## Given information:

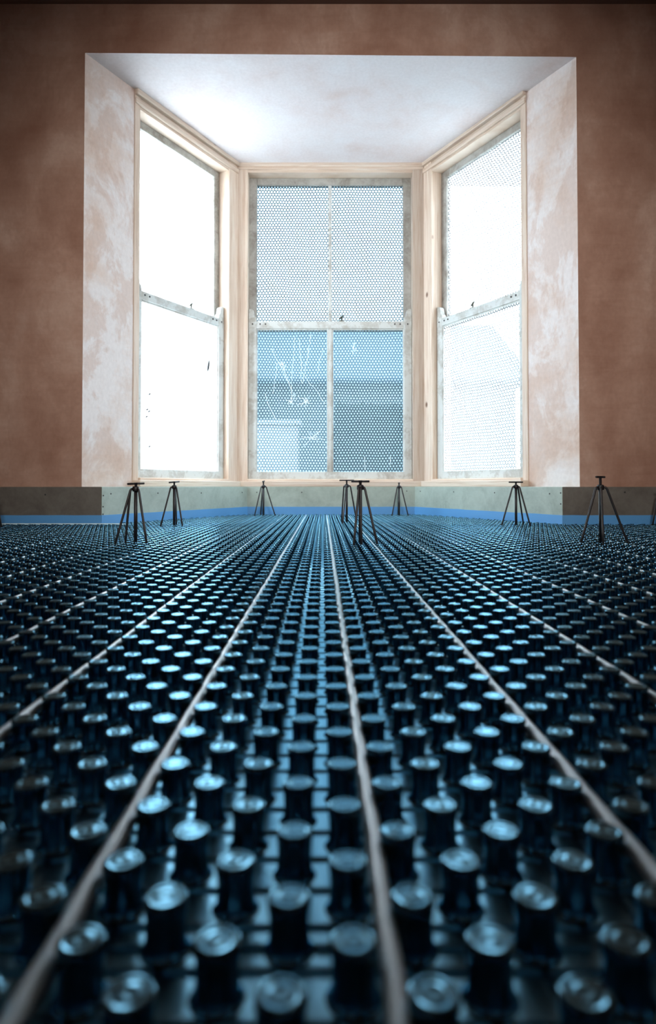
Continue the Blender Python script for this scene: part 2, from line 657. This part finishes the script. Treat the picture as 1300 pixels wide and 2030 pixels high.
# ------------------------------------------------------------------ windows
def stile_prism(mb, fr, u0, u1, w0, w1, z0, z1, horn, side):
    """stile with a shaped horn rising above z1; side=+1: curve falls towards +u"""
    n = 7
    pts = [(u0, z0), (u1, z0)]
    wd = u1 - u0
    prof = [(1.0, 0.0), (0.93, 0.30), (0.74, 0.42), (0.70, 0.60), (0.62, 0.86), (0.42, 0.98), (0.15, 1.0), (0.0, 0.97)]
    if side > 0:
        pts += [(u0 + wd * a, z1 + horn * h) for a, h in prof]
    else:
        left = [(u1 - wd * a, z1 + horn * h) for a, h in prof]
        pts += left[::-1]
    k = len(pts)
    vs = [fr(u, w0, z) for u, z in pts] + [fr(u, w1, z) for u, z in pts]
    fs = [tuple(range(k)), tuple(range(2 * k - 1, k - 1, -1))]
    fs += [((i + 1) % k, i, i + k, (i + 1) % k + k) for i in range(k)]
    mb.add(vs, fs)


def window(name, fr, axis, u0, u1, jl, jr, zhead, ztop, zmeet, bars, panes, n_lock, mats, label=None):
    W = empty(name)
    tag(W, kind='structure')
    mj_l, mj_r = mats
    # lining boards
    MB().fbox(fr, u0, u0 + jl, -0.006, 0.17, ZLEDGE, ZS + 0.05).build('jamb', mj_l, W, bevel=0.003)
    MB().fbox(fr, u1 - jr, u1, -0.006, 0.17, ZLEDGE, ZS + 0.05).build('jamb', mj_r, W, bevel=0.003)
    a, b = u0 + jl, u1 - jr
    hd = MB().fbox(fr, u0, u1, 0.0, 0.17, zhead, ZS + 0.06)
    hd.build('head', M_pine_h, W, bevel=0.003)
    MB().fbox(fr, u0 - 0.0, u1 + 0.0, -0.016, 0.006, zhead + 0.018, zhead + 0.05).build('head_bead', M_pine_h, W, bevel=0.005)
    MB().fbox(fr, u0 + 0.0, u1 - 0.0, -0.03, 0.004, ZS - 0.022, ZS + 0.02).build('cornice_bead', M_pine_h, W, bevel=0.006)
    MB().fbox(fr, u0, u1, -0.065, 0.17, ZLEDGE, 0.262).build('sill', M_pine_h, W, bevel=0.004)
    MB().fbox(fr, a, b, -0.02, 0.03, 0.258, 0.277).build('sill_bead', M_pine_h, W, bevel=0.005)
    ST = 0.058
    # upper sash (outer)
    us = MB()
    w0, w1 = 0.085, 0.125
    us.fbox(fr, a, a + ST, w0, w1, zmeet - 0.02, zhead)
    us.fbox(fr, b - ST, b, w0, w1, zmeet - 0.02, zhead)
    us.fbox(fr, a + ST, b - ST, w0, w1, ztop, zhead)
    us.fbox(fr, a + ST, b - ST, w0, w1, zmeet - 0.06, zmeet - 0.005)
    usash = us.build('upper_sash', M_sash_d, W, bevel=0.004)
    segs = [(a + ST, b - ST)]
    if bars:
        m_ = (a + b) / 2
        MB().fbox(fr, m_ - 0.012, m_ + 0.012, w0 + 0.004, w1 - 0.004, zmeet - 0.02, ztop + 0.005).build('glazing_bar', M_sash, usash, bevel=0.004)
        segs = [(a + ST, m_ - 0.012), (m_ + 0.012, b - ST)]
    for k, (p, q_) in enumerate(segs):
        MB().fbox(fr, p - 0.004, q_ + 0.004, w0 + 0.018, w0 + 0.021, zmeet - 0.03, ztop + 0.004).build('pane', panes[0], usash)
    # lower sash (inner)
    ls = MB()
    w0, w1 = 0.036, 0.078
    stile_prism(ls, fr, a + 0.002, a + ST + 0.004, w0, w1, 0.278, zmeet, 0.092, +1)
    stile_prism(ls, fr, b - ST - 0.004, b - 0.002, w0, w1, 0.278, zmeet, 0.092, -1)
    ls.fbox(fr, a + ST, b - ST, w0, w1, 0.278, 0.333)
    ls.fbox(fr, a + ST, b - ST, w0 + 0.002, w1, zmeet - 0.055, zmeet)
    lsash = ls.build('lower_sash', M_sash, W, bevel=0.004)
    segs = [(a + ST, b - ST)]
    if bars:
        m_ = (a + b) / 2
        MB().fbox(fr, m_ - 0.014, m_ + 0.014, w0 + 0.004, w1 - 0.004, 0.33, zmeet - 0.05).build('glazing_bar', M_sash, lsash, bevel=0.004)
        segs = [(a + ST, m_ - 0.014), (m_ + 0.014, b - ST)]
    plist = []
    for k, (p, q_) in enumerate(segs):
        plist.append(MB().fbox(fr, p - 0.004, q_ + 0.004, w0 + 0.018, w0 + 0.021, 0.33, zmeet - 0.05).build('pane', panes[1], lsash))
    # glazing beads round the lower glass
    for (p, q_) in segs:
        bd = MB()
        bd.fbox(fr, p, p + 0.01, w0 + 0.008, w0 + 0.018, 0.333, zmeet - 0.055)
        bd.fbox(fr, q_ - 0.01, q_, w0 + 0.008, w0 + 0.018, 0.333, zmeet - 0.055)
        bd.fbox(fr, p + 0.01, q_ - 0.01, w0 + 0.008, w0 + 0.018, zmeet - 0.065, zmeet - 0.055)
        bd.build('glazing_bead', M_sash, lsash, bevel=0.003)
    # dark screw heads on the meeting rail
    for u in (a + ST * 0.55, a + ST + 0.03, a + ST + 0.07, b - ST * 0.55, b - ST - 0.03, b - ST - 0.07):
        pz = zmeet - 0.022
        MB().tube([fr(u, w0 + 0.004, pz), fr(u, w0 - 0.0015, pz)], 0.006, 8).build('screw', M_screw, lsash)
    # sash fastener standing on the meeting rail
    m_ = a + (b - a) * n_lock
    lk = MB()
    lk.tube([fr(m_, 0.06, zmeet - 0.002), fr(m_, 0.06, zmeet + 0.03)], 0.005, 8)
    lk.tube([fr(m_ - 0.018, 0.058, zmeet + 0.022), fr(m_, 0.06, zmeet + 0.034), fr(m_ + 0.012, 0.06, zmeet + 0.046)], [0.004, 0.008, 0.005], 8)
    lk.fbox(fr, m_ - 0.02, m_ + 0.02, 0.045, 0.075, zmeet - 0.001, zmeet + 0.006)
    lk.build('sash_lock', M_metal, lsash, smooth=False)
    return W, plist, (a + ST, b - ST)


P_left = glare_pane('glare_veil_glass')
P_cu = film_pane('bubble_film', tuple(UC), veil=0.03, tint=(0.30, 0.34, 0.36), ring=(0.010, 0.016, 0.018), dot=0.12)
P_cl = film_pane('bubble_film_low', tuple(UC), veil=0.032, dot=0.17, ring=(0.2, 0.24, 0.26))
P_ru = film_pane('bubble_film_pale', tuple(UR), veil=0.085, tint=(0.9, 0.95, 0.97), ring=(0.06, 0.075, 0.08), dot=0.4, milk=(0.9, 0.97, 1.0))

W1, pl1, sp1 = window('window_1', FL, UL, SV, LL, 0.045, 0.105, 2.525, 2.475, 1.435, False, (P_left, P_left), 0.62, (M_pine, M_pine))
W2, pl2, sp2 = window('window_2', FC, UC, 0.0, LC, 0.078, 0.086, 2.555, 2.50, 1.455, True, (P_cu, P_cl), 0.57, (M_pine, M_pine_d))
W3, pl3, sp3 = window('window_3', FR, UR, 0.0, LR - SV, 0.095, 0.045, 2.525, 2.475, 1.435, False, (P_ru, P_ru), 0.42, (M_pine, M_pine))
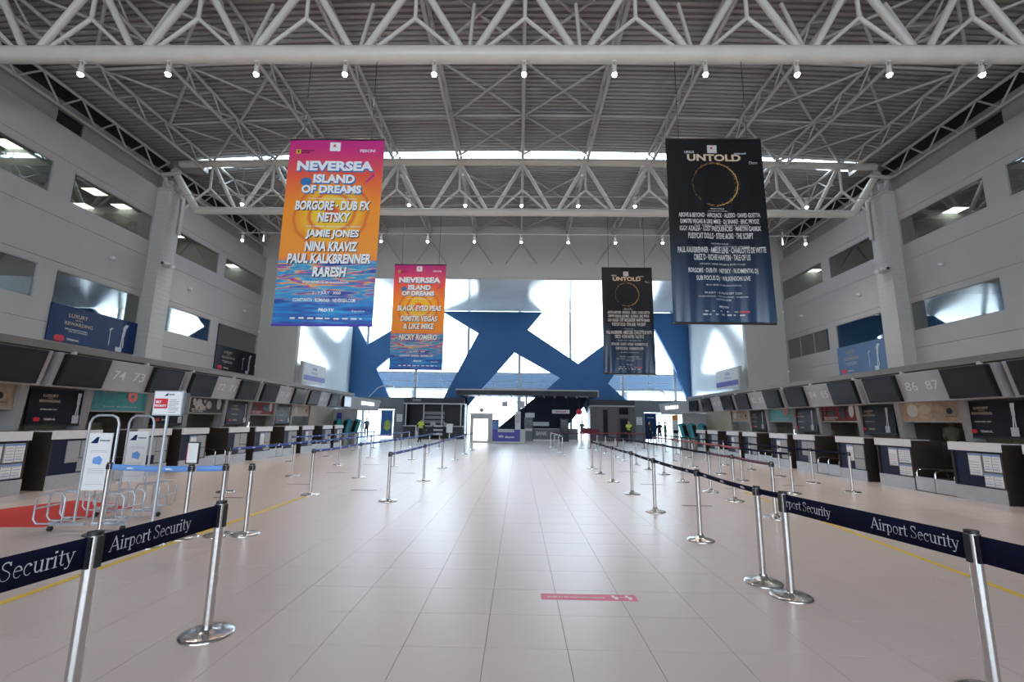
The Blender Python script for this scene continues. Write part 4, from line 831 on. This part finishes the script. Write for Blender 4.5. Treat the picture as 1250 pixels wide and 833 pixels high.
def untold(sub):
    def b(W, H):
        R = random.Random(5+sub); sparks = []; pale = []
        for i in range(330):
            a = R.uniform(-2.0, 2.4) if R.random() < .86 else R.uniform(2.4, 4.0)
            k = math.exp(-(a+.1)**2/.9); rr = .235+R.gauss(.002, .005+.010*k); u = .49+rr*math.cos(a)*.98; v = .742+rr*math.sin(a)*W/H; q = R.uniform(.0015, .004)
            (sparks if R.random() < .75 else pale).append(('R', [(u-q, v), (u, v-q*W/H), (u+q, v), (u, v+q*W/H)]))
        for i in range(60):
            u = R.uniform(.15, .9); v = R.uniform(.6, .72) if i % 2 else R.uniform(.6, .66); q = .0012; pale.append(('R', [(u-q, v), (u, v-q*.5), (u+q, v), (u, v+q*.5)]))
        ring = []; 
        for i in range(26):
            a0, a1 = -1.5+i*.115, -1.5+(i+1)*.115; k = math.sin((i+.5)/26*PI); r0, r1 = .234-.001*k, .235+.003*k
            ring.append(('R', [(.49+r0*math.cos(a0), .742+r0*math.sin(a0)*W/H), (.49+r1*math.cos(a0), .742+r1*math.sin(a0)*W/H), (.49+r1*math.cos(a1), .742+r1*math.sin(a1)*W/H), (.49+r0*math.cos(a1), .742+r0*math.sin(a1)*W/H)]))
        ln = [('ABOVE & BEYOND · AFROJACK · ALESSO · DAVID GUETTA', .565, .83), ('DIMITRI VEGAS & LIKE MIKE · DJ SNAKE · ERIC PRYDZ', .53, .80), ('IGGY AZALEA · LOST FREQUENCIES · MARTIN GARRIX', .492, .82), ('PUSSYCAT DOLLS · STEVE AOKI · THE SCRIPT', .455, .66),
              ('PAUL KALKBRENNER · AMELIE LENS · CHARLOTTE DE WITTE', .378, .88), ('CIREZ D · RICHIE HAWTIN · TALE OF US', .339, .57), ('BORGORE · DUB FX · NETSKY · RUDIMENTAL DJ', .265, .70), ('SUB FOCUS DJ · WILKINSON LIVE', .225, .54)]
        body = [T(s, .51, v, wd, .0315, .018) for s, v, wd in ln]
        small = [T('MAIN STAGE', .5, .605, .14, .008, .01), T('ALPHABETICAL ORDER', .5, .592, .2, .006, .01), T('TECHNO STAGE', .5, .413, .18, .008, .01), T('ALPHABETICAL ORDER', .62, .398, .36, .006, .01), T('HIP-HOP, TRAP, DRUM & BASS STAGE', .51, .302, .46, .010, .01), T('THE TEMPLE · ALPHABETICAL ORDER', .53, .512, .56, .007, .01), T('MANY MORE TO BE ANNOUNCED', .51, .192, .36, .008, .01),
                 T('30 JULY - 2 AUGUST 2020', .5, .150, .38, .013, .02), T('CLUJ-NAPOCA · TRANSILVANIA · ROMANIA', .5, .131, .5, .009, .015), T('UNTOLD.COM', .5, .116, .16, .009, .015), T('PRO·TV', .5, .078, .11, .013, .04), T('URSUS', .24, .925, .10, .014, .03), T('mastercard', .77, .92, .12, .012, .02), T('Dorn', .9, .865, .08, .018, .0)]
        return [('heading', 'goldt', .014, [T('UNTOLD', .495, .893, .56, .040, .035)]), ('lettering', 'figt', .014, body), ('small_lettering', 'lgrey', .012, small + [rect(.43, .92, .53, .965)]), ('shop_emblem', 'redp', .02, [T('K', .48, .947, .035, .014, .05)]),
                ('gold_sparks', 'spark', .012, sparks), ('pale_sparks', 'lgrey', .012, pale), ('gold_ring', 'gold', .010, ring), ('sponsor_marks', 'lgrey', .012, spons(.052, .060, 5, 9, .3, .68)+spons(.034, .043, 7, 8, .28, .72)), ('red_sponsor_mark', 'redp', .012, [rect(.66, .051, .75, .059)])]
    return b
M['goldt'] = mat('gold_lettering', (.62, .46, .33), .4); M['figt'] = mat('warm_white_print', (.62, .60, .58), .5); M['spark'] = mat('amber_print', (.75, .36, .06), .4)
banner('u', 3.27, 5.42, 3.75, 8.0, 9.65, 'night', .035, 'large black UNTOLD banner hanging on the right with a golden ring', untold(0))
banner('u', 3.32, 5.36, 3.55, 7.86, 18.2, 'night', .035, 'smaller looking black UNTOLD banner farther back on the right', untold(1))

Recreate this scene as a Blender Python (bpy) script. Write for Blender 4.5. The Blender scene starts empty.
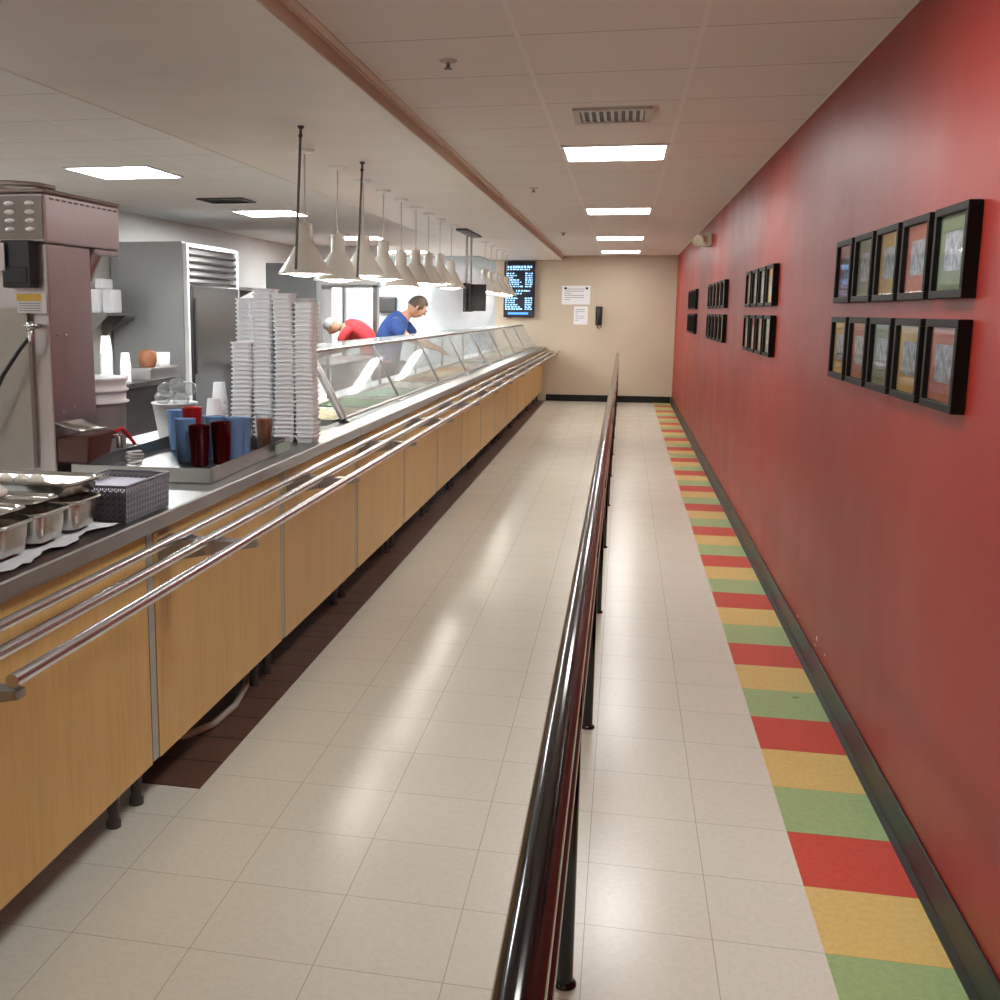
import bpy, math, random
from mathutils import Vector, Matrix
random.seed(7)
PI = math.pi
scene = bpy.context.scene
COL = bpy.data.collections.new("cafeteria"); scene.collection.children.link(COL)

# ------------------------------------------------------------------ materials
def new_mat(name):
    m = bpy.data.materials.new(name); m.use_nodes = True
    nt = m.node_tree; b = nt.nodes["Principled BSDF"]
    return m, nt, b
def setin(b, **kw):
    for k, v in kw.items():
        k = k.replace("_", " ")
        if k in b.inputs:
            b.inputs[k].default_value = v
def coords(nt, kind="Object"):
    return nt.nodes.new("ShaderNodeTexCoord").outputs[kind]
def mapping(nt, src, scale=(1, 1, 1)):
    mp = nt.nodes.new("ShaderNodeMapping"); mp.inputs["Scale"].default_value = scale
    nt.links.new(src, mp.inputs["Vector"]); return mp.outputs[0]
def noise(nt, vec, scale, detail=4, rough=.55):
    n = nt.nodes.new("ShaderNodeTexNoise"); n.inputs["Scale"].default_value = scale
    n.inputs["Detail"].default_value = detail; n.inputs["Roughness"].default_value = rough
    nt.links.new(vec, n.inputs["Vector"]); return n.outputs["Fac"]
def ramp(nt, fac, stops):
    r = nt.nodes.new("ShaderNodeValToRGB"); e = r.color_ramp.elements
    e[0].position, e[0].color = stops[0][0], (*stops[0][1], 1)
    e[1].position, e[1].color = stops[-1][0], (*stops[-1][1], 1)
    for p, c in stops[1:-1]:
        k = e.new(p); k.color = (*c, 1)
    nt.links.new(fac, r.inputs[0]); return r.outputs[0]
def bump(nt, b, h, strength=.2, dist=.01):
    n = nt.nodes.new("ShaderNodeBump"); n.inputs["Strength"].default_value = strength
    n.inputs["Distance"].default_value = dist
    nt.links.new(h, n.inputs["Height"]); nt.links.new(n.outputs[0], b.inputs["Normal"])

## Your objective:
Starting at the line that contains "Recreate this scene", please write out every line to the end of the entries, inclusive, copied exactly and with pictures omitted.

## Finished exercise:
Recreate this scene as a Blender Python (bpy) script. Write for Blender 4.5. The Blender scene starts empty.
import bpy, math, random
from mathutils import Vector, Matrix
random.seed(7)
PI = math.pi
scene = bpy.context.scene
COL = bpy.data.collections.new("cafeteria"); scene.collection.children.link(COL)

# ------------------------------------------------------------------ materials
def new_mat(name):
    m = bpy.data.materials.new(name); m.use_nodes = True
    nt = m.node_tree; b = nt.nodes["Principled BSDF"]
    return m, nt, b
def setin(b, **kw):
    for k, v in kw.items():
        k = k.replace("_", " ")
        if k in b.inputs:
            b.inputs[k].default_value = v
def coords(nt, kind="Object"):
    return nt.nodes.new("ShaderNodeTexCoord").outputs[kind]
def mapping(nt, src, scale=(1, 1, 1)):
    mp = nt.nodes.new("ShaderNodeMapping"); mp.inputs["Scale"].default_value = scale
    nt.links.new(src, mp.inputs["Vector"]); return mp.outputs[0]
def noise(nt, vec, scale, detail=4, rough=.55):
    n = nt.nodes.new("ShaderNodeTexNoise"); n.inputs["Scale"].default_value = scale
    n.inputs["Detail"].default_value = detail; n.inputs["Roughness"].default_value = rough
    nt.links.new(vec, n.inputs["Vector"]); return n.outputs["Fac"]
def ramp(nt, fac, stops):
    r = nt.nodes.new("ShaderNodeValToRGB"); e = r.color_ramp.elements
    e[0].position, e[0].color = stops[0][0], (*stops[0][1], 1)
    e[1].position, e[1].color = stops[-1][0], (*stops[-1][1], 1)
    for p, c in stops[1:-1]:
        k = e.new(p); k.color = (*c, 1)
    nt.links.new(fac, r.inputs[0]); return r.outputs[0]
def bump(nt, b, h, strength=.2, dist=.01):
    n = nt.nodes.new("ShaderNodeBump"); n.inputs["Strength"].default_value = strength
    n.inputs["Distance"].default_value = dist
    nt.links.new(h, n.inputs["Height"]); nt.links.new(n.outputs[0], b.inputs["Normal"])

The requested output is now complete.